The intelligence error by 6th Army and MacArthur's headquarters, USAFFE, affected the judgment of everyone from MacArthur down to the individual rifleman.  It affected the planning before the assault and the conduct of the battle once they had landed there. That was the reason no one in D Company was unduly worried as the officers and NCO's hurried to get the platoons in position around Wheeler Point late in the afternoon of 18 February.  It was why an obvious route of attack, Cheney Ravine, was largely ignored, why the perimeter was expanded by regiment and why the company couldn't call out on their SCR 300.  There certainly was little risk involved facing a mere 850 Japanese troops.  The ferocious attack that was mounted the night of the 18th and in the blackness early Monday morning of the 19th of February came as a great and fatal surprise. Had the true facts been known at the time the company probably would never have been left out there in the first place.

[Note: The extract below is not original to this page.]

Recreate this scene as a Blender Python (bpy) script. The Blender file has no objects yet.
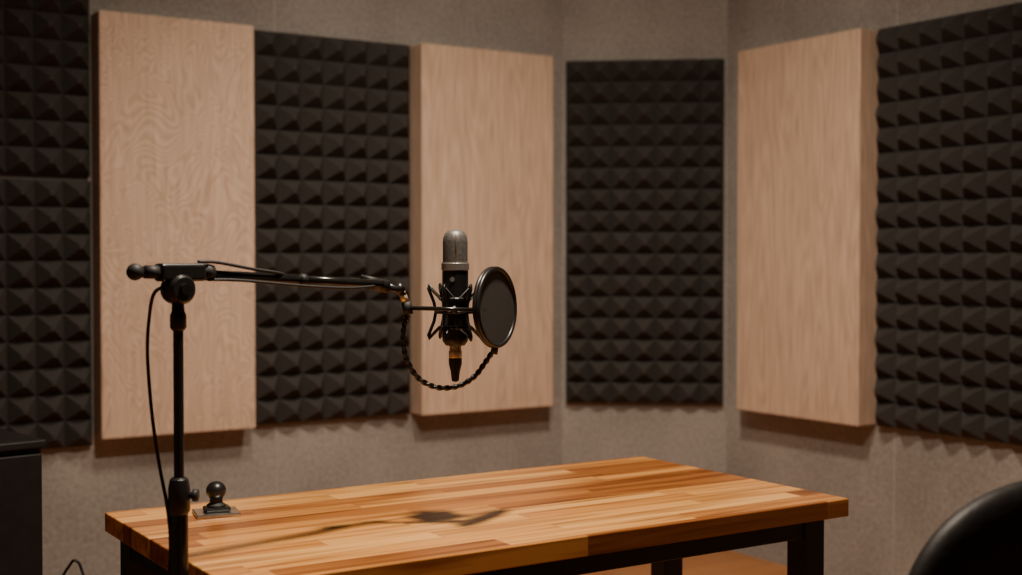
import bpy, bmesh, math, random
from mathutils import Vector, Matrix
random.seed(7)
S = bpy.context.scene
COL = S.collection

# ------------------------------------------------------------ materials
def new_mat(name):
    m = bpy.data.materials.new(name); m.use_nodes = True
    nt = m.node_tree
    return m, nt, nt.nodes["Principled BSDF"]

def simple(name, col, rough=0.5, metal=0.0, noise=0.0, nscale=40, bump=0.0, spec=0.5):
    m, nt, b = new_mat(name)
    b.inputs["Base Color"].default_value = (*col, 1)
    b.inputs["Roughness"].default_value = rough
    b.inputs["Metallic"].default_value = metal
    b.inputs["Specular IOR Level"].default_value = spec
    tc = nt.nodes.new("ShaderNodeTexCoord")
    nz = nt.nodes.new("ShaderNodeTexNoise"); nz.inputs["Scale"].default_value = nscale
    nz.inputs["Detail"].default_value = 5
    nt.links.new(tc.outputs["Object"], nz.inputs["Vector"])
    if noise > 0:
        r = nt.nodes.new("ShaderNodeValToRGB")
        r.color_ramp.elements[0].position = 0.3; r.color_ramp.elements[1].position = 0.7
        r.color_ramp.elements[0].color = (*[c*(1-noise) for c in col], 1)
        r.color_ramp.elements[1].color = (*[min(1, c*(1+noise)) for c in col], 1)
        nt.links.new(nz.outputs["Fac"], r.inputs["Fac"])
        nt.links.new(r.outputs["Color"], b.inputs["Base Color"])
    if bump > 0:
        bp = nt.nodes.new("ShaderNodeBump"); bp.inputs["Strength"].default_value = bump
        bp.inputs["Distance"].default_value = 0.002
        nt.links.new(nz.outputs["Fac"], bp.inputs["Height"])
        nt.links.new(bp.outputs["Normal"], b.inputs["Normal"])
    return m

def wall_material():
    m, nt, b = new_mat("wall_fabric_plaster")
    N, L = nt.nodes, nt.links
    tc = N.new("ShaderNodeTexCoord")
    n1 = N.new("ShaderNodeTexNoise"); n1.inputs["Scale"].default_value = 2.5; n1.inputs["Detail"].default_value = 4
    n2 = N.new("ShaderNodeTexNoise"); n2.inputs["Scale"].default_value = 70; n2.inputs["Detail"].default_value = 3
    for n in (n1, n2): L.new(tc.outputs["Object"], n.inputs["Vector"])
    mx = N.new("ShaderNodeMath"); mx.operation = 'MULTIPLY_ADD'
    mx.inputs[1].default_value = 1.0
    L.new(n2.outputs["Fac"], mx.inputs[0]); L.new(n1.outputs["Fac"], mx.inputs[2])
    r = N.new("ShaderNodeValToRGB")
    r.color_ramp.elements[0].position = 0.60; r.color_ramp.elements[0].color = (0.225, 0.203, 0.182, 1)
    r.color_ramp.elements[1].position = 1.0; r.color_ramp.elements[1].color = (0.35, 0.320, 0.290, 1)
    mr = N.new("ShaderNodeMath"); mr.operation = 'MULTIPLY'; mr.inputs[1].default_value = 0.8
    L.new(mx.outputs[0], mr.inputs[0]); L.new(mr.outputs[0], r.inputs["Fac"]); L.new(r.outputs["Color"], b.inputs["Base Color"])
    b.inputs["Roughness"].default_value = 0.85
    bp = N.new("ShaderNodeBump"); bp.inputs["Strength"].default_value = 0.5; bp.inputs["Distance"].default_value = 0.004
    L.new(n2.outputs["Fac"], bp.inputs["Height"]); L.new(bp.outputs["Normal"], b.inputs["Normal"])
    return m

def panel_wood(name, swirl):
    m, nt, b = new_mat(name)
    N, L = nt.nodes, nt.links
    tc = N.new("ShaderNodeTexCoord")
    mp = N.new("ShaderNodeMapping"); mp.inputs["Scale"].default_value = (2.8, 2.8, 1.5) if swirl else (5, 5, 0.5)
    L.new(tc.outputs["Object"], mp.inputs["Vector"])
    n1 = N.new("ShaderNodeTexNoise"); n1.inputs["Scale"].default_value = 1.6; n1.inputs["Detail"].default_value = 2
    n1.inputs["Distortion"].default_value = 0.8 if swirl else 0.3
    L.new(mp.outputs[0], n1.inputs["Vector"])
    mul = N.new("ShaderNodeMath"); mul.operation = 'MULTIPLY'; mul.inputs[1].default_value = 260 if swirl else 100
    L.new(n1.outputs["Fac"], mul.inputs[0])
    sn = N.new("ShaderNodeMath"); sn.operation = 'SINE'; L.new(mul.outputs[0], sn.inputs[0])
    mr = N.new("ShaderNodeMapRange"); mr.inputs[1].default_value = -1; mr.inputs[2].default_value = 1
    L.new(sn.outputs[0], mr.inputs[0])
    mp2 = N.new("ShaderNodeMapping"); mp2.inputs["Scale"].default_value = (95, 95, 7)
    L.new(tc.outputs["Object"], mp2.inputs["Vector"])
    n2 = N.new("ShaderNodeTexNoise"); n2.inputs["Scale"].default_value = 1; n2.inputs["Detail"].default_value = 3
    L.new(mp2.outputs[0], n2.inputs["Vector"])
    ad = N.new("ShaderNodeMix"); ad.data_type = 'FLOAT'; ad.inputs[0].default_value = 0.72 if swirl else 0.80
    L.new(mr.outputs[0], ad.inputs[2]); L.new(n2.outputs["Fac"], ad.inputs[3])
    r = N.new("ShaderNodeValToRGB")
    r.color_ramp.elements[0].position = 0.22; r.color_ramp.elements[0].color = (0.46, 0.312, 0.218, 1)
    r.color_ramp.elements[1].position = 0.78; r.color_ramp.elements[1].color = (0.72, 0.520, 0.378, 1)
    L.new(ad.outputs[0], r.inputs["Fac"]); L.new(r.outputs["Color"], b.inputs["Base Color"])
    b.inputs["Roughness"].default_value = 0.6
    return m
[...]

Meanwhile, the Japanese under Lieutenant Endo, who replaced naval Captain Akira Itagaki (killed early on the 16th of February), had planned to attack and dislodge the paratroops from Topside, a highly unlikely prospect.  His marines would strike at night from the western end of the Rock with two columns.  The eastern column would attack first at Battery Hearn and as they stormed the Topside Barracks area, the western column would take advantage of the confusion and attack from the west to seize Topside from that direction.  At least one, and more likely three battalions of Japanese marines were stationed on the western end of the island to provide the reserve for the defense against amphibious landings expected on Bottomside.  The Special Naval Landing Forces, i.e. marines, had been safely sheltered in bombproof quarters on the western side of Corregidor, well removed from the tremendous aerial and naval bombardment preceding the 503d's assault.  The Japanese planned to man the fixed defenses near the invasion beaches with army troops and provisional naval formations, comprised in part by sailors whose ships had been sunk in Philippine waters.  These second-class troops were poorly armed and trained and were expected to withstand the heavy bombardment certain to come on the beaches and contain the landings as well as they could.  Some of these formations had one rifle for five men with the rest being armed with spears.  After the American amphibious forces stalled, the well trained and well equipped marines waiting on the western side of the island out of harm's way would swoop down from Topside and finish off the American landing forces or push them into the sea.  The defense plan was unusable after the 503d seized Topside because the Japanese reserves could not be moved or at least not until the Japanese cleared Topside.  D and F Companies faced these elite SNLF troops on the 18th and 19th of February in the largest (and only) planned attack of any size during the 503d's battle to regain the island.